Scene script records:
****************
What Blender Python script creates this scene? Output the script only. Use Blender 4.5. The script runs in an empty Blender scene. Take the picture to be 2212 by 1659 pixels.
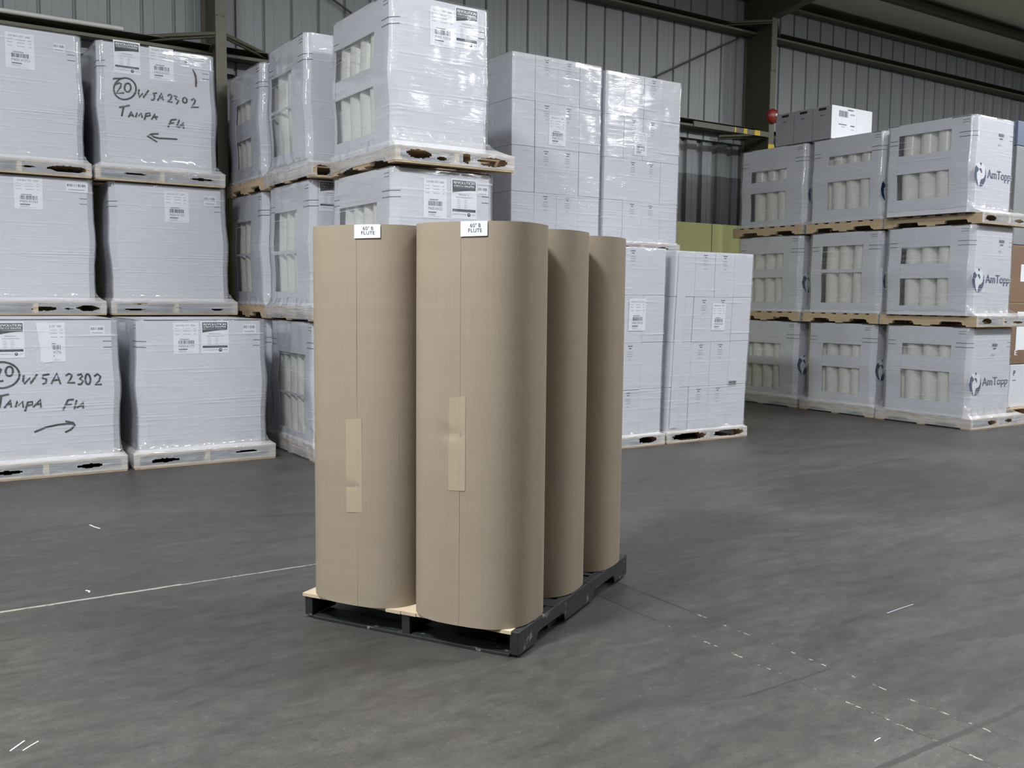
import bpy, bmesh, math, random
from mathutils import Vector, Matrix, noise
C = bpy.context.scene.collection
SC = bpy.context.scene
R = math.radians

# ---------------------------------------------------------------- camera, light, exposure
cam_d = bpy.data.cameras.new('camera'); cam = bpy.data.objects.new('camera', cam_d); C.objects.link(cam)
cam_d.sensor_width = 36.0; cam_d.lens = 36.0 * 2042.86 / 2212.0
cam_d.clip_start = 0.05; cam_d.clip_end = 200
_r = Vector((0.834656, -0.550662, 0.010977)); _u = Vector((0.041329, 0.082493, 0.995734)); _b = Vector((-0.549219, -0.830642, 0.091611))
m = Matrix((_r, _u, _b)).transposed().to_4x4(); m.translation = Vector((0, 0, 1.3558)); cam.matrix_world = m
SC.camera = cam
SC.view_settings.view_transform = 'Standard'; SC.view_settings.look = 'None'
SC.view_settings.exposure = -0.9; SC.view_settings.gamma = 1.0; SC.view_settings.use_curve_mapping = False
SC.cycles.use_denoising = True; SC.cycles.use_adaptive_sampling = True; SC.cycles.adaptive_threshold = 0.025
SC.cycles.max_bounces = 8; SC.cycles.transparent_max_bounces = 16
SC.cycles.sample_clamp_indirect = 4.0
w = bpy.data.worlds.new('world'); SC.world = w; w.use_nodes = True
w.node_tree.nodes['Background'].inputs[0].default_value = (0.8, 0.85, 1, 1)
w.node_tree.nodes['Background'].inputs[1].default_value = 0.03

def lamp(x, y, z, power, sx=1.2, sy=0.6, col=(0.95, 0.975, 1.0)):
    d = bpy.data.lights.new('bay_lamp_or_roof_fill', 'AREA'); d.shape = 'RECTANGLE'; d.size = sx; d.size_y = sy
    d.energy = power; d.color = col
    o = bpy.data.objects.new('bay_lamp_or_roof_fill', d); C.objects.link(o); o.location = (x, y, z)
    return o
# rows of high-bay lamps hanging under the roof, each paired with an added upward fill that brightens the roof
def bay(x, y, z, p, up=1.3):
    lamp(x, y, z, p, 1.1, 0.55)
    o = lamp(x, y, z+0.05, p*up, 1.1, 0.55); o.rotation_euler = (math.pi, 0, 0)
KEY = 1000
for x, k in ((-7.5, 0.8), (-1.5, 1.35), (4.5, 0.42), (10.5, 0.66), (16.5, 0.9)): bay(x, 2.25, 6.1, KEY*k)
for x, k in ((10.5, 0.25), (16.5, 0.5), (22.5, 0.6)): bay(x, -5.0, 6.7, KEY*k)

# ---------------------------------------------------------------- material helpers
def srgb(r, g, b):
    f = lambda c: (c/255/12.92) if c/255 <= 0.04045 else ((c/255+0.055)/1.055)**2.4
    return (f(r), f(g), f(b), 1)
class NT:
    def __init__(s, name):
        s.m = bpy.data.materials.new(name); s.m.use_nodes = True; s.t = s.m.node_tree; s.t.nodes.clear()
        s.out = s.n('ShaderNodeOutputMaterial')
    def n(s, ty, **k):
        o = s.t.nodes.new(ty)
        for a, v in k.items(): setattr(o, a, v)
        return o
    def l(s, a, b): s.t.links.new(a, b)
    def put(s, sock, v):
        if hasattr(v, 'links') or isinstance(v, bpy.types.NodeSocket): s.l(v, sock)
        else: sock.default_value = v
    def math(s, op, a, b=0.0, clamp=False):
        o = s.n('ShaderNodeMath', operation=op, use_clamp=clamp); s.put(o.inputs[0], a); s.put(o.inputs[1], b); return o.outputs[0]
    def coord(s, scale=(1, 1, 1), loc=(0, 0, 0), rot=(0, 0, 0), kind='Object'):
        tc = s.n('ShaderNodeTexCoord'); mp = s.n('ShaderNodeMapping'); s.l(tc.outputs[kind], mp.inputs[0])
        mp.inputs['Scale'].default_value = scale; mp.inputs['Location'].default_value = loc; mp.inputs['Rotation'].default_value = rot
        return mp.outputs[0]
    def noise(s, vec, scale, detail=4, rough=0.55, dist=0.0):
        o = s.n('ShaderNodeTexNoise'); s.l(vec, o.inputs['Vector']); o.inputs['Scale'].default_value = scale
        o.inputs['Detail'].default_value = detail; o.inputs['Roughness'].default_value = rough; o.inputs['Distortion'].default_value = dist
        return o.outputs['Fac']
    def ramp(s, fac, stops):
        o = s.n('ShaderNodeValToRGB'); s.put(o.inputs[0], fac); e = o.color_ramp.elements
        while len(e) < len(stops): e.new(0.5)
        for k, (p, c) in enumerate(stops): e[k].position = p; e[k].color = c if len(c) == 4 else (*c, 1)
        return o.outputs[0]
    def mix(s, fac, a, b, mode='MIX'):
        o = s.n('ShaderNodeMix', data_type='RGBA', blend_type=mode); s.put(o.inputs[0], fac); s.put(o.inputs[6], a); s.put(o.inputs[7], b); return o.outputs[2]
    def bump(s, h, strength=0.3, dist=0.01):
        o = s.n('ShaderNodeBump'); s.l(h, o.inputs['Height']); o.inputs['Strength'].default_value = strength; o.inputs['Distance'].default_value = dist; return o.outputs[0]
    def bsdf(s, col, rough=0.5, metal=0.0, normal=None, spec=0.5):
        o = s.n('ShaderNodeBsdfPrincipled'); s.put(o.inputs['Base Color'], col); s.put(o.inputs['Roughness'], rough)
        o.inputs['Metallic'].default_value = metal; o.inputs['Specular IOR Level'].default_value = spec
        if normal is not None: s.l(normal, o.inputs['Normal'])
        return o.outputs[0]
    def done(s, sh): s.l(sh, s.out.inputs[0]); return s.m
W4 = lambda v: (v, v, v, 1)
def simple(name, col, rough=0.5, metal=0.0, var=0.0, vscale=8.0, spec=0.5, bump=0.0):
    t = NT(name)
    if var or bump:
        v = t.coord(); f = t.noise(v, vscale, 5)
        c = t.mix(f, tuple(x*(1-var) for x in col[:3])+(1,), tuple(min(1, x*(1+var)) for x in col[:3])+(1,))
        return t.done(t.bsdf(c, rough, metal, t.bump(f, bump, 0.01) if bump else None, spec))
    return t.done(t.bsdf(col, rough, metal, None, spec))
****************
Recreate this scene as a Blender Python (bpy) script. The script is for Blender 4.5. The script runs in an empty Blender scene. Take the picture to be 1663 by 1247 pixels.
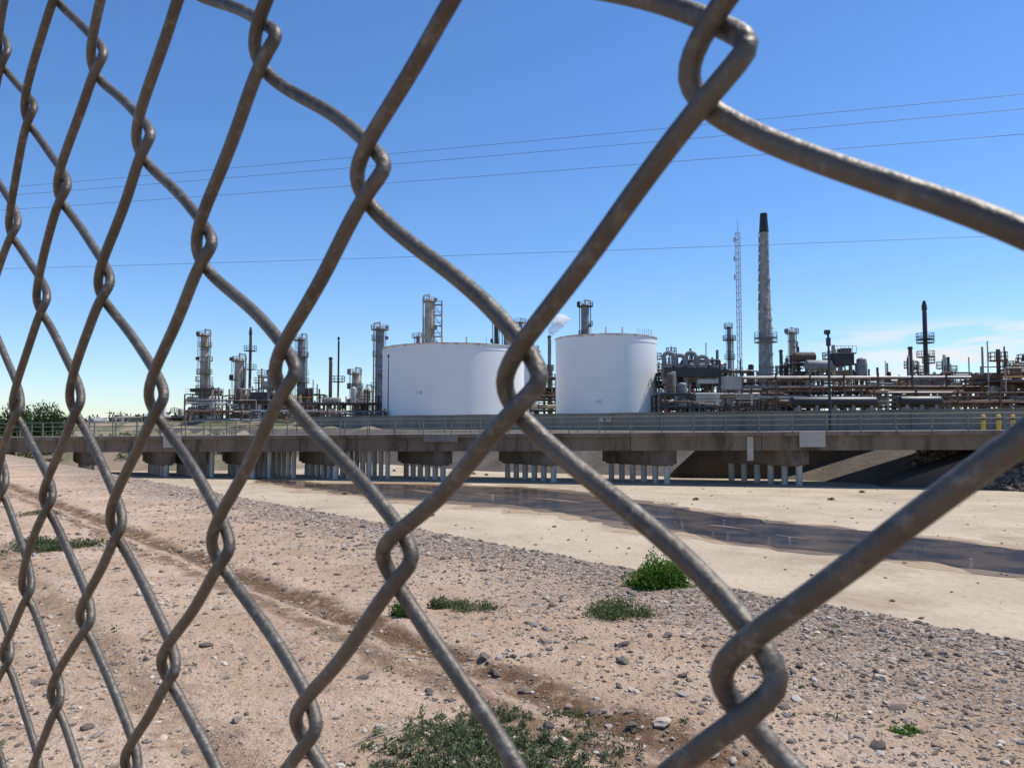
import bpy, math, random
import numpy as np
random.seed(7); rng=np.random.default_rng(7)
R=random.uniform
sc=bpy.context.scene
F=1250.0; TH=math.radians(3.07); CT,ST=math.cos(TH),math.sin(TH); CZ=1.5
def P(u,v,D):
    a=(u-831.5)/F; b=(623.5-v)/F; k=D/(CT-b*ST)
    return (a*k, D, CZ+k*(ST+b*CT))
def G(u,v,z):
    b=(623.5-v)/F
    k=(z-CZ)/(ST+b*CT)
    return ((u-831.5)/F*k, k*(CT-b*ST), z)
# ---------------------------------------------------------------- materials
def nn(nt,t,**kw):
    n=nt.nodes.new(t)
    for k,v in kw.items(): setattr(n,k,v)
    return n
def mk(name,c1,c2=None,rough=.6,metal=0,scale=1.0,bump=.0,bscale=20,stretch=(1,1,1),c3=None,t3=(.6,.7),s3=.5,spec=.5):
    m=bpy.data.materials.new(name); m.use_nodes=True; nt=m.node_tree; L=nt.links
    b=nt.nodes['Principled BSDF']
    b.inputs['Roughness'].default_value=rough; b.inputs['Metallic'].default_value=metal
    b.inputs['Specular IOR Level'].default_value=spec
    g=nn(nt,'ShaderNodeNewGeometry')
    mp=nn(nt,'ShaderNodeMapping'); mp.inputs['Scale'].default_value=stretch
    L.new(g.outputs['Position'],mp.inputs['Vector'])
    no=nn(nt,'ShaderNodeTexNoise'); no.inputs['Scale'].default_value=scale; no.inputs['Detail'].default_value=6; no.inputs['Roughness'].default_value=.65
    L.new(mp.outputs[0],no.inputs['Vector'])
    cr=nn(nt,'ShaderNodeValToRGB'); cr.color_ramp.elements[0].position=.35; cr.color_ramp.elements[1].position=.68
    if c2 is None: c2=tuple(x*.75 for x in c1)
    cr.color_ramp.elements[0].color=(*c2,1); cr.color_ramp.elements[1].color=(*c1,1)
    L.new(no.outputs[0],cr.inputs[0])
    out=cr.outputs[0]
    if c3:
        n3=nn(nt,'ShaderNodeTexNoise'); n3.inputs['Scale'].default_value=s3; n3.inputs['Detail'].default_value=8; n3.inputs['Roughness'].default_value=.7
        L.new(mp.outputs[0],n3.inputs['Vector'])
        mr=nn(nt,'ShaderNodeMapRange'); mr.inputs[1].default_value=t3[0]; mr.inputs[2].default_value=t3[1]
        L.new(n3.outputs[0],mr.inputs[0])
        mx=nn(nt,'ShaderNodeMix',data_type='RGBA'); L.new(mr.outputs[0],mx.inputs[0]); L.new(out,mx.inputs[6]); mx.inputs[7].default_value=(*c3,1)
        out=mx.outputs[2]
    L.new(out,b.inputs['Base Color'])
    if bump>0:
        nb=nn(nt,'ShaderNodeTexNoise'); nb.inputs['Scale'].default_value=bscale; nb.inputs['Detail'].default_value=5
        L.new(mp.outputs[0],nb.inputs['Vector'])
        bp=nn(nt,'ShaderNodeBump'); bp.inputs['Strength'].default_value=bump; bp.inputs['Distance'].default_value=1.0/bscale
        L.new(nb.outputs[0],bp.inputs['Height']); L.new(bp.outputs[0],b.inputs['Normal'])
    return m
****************
Exercise requirements:
Leaving out all pictures, set down exactly the lines of the material above, from the line with "What Blender Python" to the line with "R = math.radians" inclusive, and no others.

Expected output:
What Blender Python script creates this scene? Output the script only. Use Blender 4.5. The script runs in an empty Blender scene. Take the picture to be 2212 by 1659 pixels.
import bpy, bmesh, math, random
from mathutils import Vector, Matrix, noise
C = bpy.context.scene.collection
SC = bpy.context.scene
R = math.radians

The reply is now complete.